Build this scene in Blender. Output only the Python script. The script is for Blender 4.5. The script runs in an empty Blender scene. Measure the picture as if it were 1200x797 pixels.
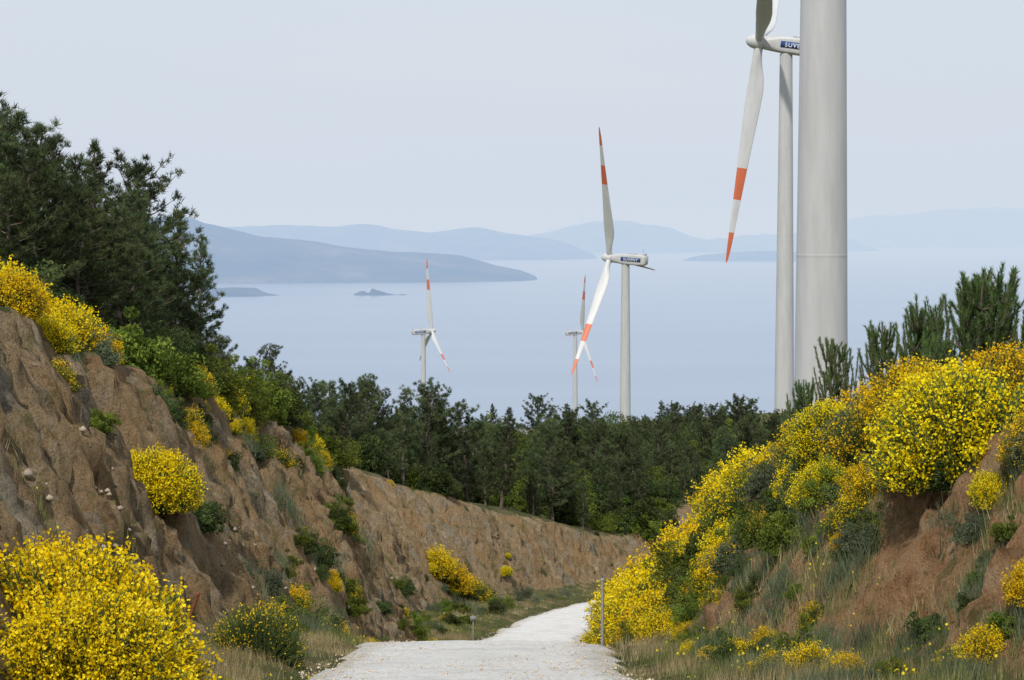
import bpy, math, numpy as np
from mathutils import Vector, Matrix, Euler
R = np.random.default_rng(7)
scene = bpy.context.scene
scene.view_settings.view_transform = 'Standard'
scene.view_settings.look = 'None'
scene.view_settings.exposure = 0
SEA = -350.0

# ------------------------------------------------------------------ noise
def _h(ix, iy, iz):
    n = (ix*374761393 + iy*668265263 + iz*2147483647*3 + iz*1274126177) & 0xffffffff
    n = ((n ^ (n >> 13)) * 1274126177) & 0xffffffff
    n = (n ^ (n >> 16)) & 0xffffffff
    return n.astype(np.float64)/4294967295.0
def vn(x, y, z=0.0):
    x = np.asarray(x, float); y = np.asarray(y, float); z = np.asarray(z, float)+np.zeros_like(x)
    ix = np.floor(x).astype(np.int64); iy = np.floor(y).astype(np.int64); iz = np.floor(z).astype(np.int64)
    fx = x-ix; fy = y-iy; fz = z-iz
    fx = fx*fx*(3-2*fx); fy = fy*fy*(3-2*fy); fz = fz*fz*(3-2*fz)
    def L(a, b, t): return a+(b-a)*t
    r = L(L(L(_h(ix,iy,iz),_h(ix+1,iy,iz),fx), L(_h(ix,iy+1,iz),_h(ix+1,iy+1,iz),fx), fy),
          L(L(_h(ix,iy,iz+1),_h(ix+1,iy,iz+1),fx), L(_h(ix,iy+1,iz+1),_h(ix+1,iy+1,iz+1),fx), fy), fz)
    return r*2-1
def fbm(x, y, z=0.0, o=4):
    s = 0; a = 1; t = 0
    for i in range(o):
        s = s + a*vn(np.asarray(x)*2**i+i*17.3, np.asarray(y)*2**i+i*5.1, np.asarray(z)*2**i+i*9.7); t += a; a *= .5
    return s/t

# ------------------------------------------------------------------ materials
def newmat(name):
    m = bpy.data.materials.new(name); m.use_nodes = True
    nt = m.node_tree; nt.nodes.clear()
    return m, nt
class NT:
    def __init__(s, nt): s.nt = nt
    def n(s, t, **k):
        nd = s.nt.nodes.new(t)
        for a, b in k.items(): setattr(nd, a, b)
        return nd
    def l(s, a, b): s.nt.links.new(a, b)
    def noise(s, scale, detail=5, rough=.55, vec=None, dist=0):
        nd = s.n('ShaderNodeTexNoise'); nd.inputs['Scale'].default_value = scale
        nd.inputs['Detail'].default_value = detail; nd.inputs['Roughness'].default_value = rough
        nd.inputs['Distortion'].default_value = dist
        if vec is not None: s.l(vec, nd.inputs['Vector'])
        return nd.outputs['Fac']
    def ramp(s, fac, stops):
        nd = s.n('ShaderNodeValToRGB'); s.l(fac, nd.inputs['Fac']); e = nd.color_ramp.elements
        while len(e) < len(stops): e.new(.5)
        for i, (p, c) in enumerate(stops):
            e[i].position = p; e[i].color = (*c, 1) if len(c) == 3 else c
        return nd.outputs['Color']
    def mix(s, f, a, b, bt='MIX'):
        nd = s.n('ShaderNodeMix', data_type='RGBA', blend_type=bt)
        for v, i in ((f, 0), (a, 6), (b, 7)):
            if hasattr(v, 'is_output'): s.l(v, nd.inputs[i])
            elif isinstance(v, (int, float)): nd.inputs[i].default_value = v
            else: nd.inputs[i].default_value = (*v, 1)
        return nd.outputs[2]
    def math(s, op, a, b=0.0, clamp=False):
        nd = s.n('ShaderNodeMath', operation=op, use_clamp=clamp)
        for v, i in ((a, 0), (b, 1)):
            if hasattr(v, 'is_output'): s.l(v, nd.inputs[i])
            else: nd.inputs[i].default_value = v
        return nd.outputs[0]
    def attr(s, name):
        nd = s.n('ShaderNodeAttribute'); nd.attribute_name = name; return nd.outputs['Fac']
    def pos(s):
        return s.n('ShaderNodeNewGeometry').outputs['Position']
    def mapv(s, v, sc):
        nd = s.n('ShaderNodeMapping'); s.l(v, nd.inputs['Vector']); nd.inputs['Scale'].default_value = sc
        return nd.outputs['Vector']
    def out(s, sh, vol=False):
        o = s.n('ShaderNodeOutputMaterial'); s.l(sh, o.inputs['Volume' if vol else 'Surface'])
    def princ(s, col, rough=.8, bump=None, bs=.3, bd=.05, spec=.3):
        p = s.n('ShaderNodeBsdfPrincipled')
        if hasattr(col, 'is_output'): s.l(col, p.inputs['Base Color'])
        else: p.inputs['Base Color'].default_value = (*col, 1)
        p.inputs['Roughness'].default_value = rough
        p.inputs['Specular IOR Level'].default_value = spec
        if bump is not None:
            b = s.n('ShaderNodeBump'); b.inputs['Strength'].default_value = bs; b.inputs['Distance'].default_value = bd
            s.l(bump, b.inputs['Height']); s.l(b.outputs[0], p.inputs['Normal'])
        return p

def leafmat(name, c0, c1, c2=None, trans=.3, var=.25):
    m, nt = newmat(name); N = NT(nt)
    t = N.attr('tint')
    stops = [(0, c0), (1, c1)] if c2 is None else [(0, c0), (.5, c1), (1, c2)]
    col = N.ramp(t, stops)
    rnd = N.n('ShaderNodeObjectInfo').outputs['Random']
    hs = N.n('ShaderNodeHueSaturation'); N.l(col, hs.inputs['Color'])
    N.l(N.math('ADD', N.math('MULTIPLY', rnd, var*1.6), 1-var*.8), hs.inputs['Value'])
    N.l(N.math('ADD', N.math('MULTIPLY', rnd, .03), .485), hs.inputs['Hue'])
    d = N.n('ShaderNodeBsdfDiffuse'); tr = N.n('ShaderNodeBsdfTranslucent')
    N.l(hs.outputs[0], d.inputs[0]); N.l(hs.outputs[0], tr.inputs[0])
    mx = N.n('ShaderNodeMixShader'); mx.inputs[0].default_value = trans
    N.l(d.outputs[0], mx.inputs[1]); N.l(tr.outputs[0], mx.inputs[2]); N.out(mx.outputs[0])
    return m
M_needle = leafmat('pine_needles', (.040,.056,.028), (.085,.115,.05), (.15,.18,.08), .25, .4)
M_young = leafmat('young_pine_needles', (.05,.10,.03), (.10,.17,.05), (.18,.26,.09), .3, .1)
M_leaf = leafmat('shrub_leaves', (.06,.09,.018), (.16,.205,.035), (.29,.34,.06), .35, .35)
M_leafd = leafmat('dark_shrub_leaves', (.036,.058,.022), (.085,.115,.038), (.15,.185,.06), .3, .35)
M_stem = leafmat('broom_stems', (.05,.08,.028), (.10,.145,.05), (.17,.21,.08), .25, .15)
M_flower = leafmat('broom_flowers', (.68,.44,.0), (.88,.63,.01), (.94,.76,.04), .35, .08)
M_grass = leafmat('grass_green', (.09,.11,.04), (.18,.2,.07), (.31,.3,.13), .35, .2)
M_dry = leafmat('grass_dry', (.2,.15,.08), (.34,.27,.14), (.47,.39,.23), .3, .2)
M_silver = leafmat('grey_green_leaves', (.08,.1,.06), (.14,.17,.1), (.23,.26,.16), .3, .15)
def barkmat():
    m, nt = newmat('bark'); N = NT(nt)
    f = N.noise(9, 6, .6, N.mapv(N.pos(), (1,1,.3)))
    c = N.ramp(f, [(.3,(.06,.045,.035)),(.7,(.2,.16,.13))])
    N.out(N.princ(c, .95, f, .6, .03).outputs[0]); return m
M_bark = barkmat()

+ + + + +

▶ _Job_
Leave out any pictures and return exactly the lines from the beginning of the data through the line with "SEA = -350.0", inclusive.

▶ _Reply_
Build this scene in Blender. Output only the Python script. The script is for Blender 4.5. The script runs in an empty Blender scene. Measure the picture as if it were 1200x797 pixels.
import bpy, math, numpy as np
from mathutils import Vector, Matrix, Euler
R = np.random.default_rng(7)
scene = bpy.context.scene
scene.view_settings.view_transform = 'Standard'
scene.view_settings.look = 'None'
scene.view_settings.exposure = 0
SEA = -350.0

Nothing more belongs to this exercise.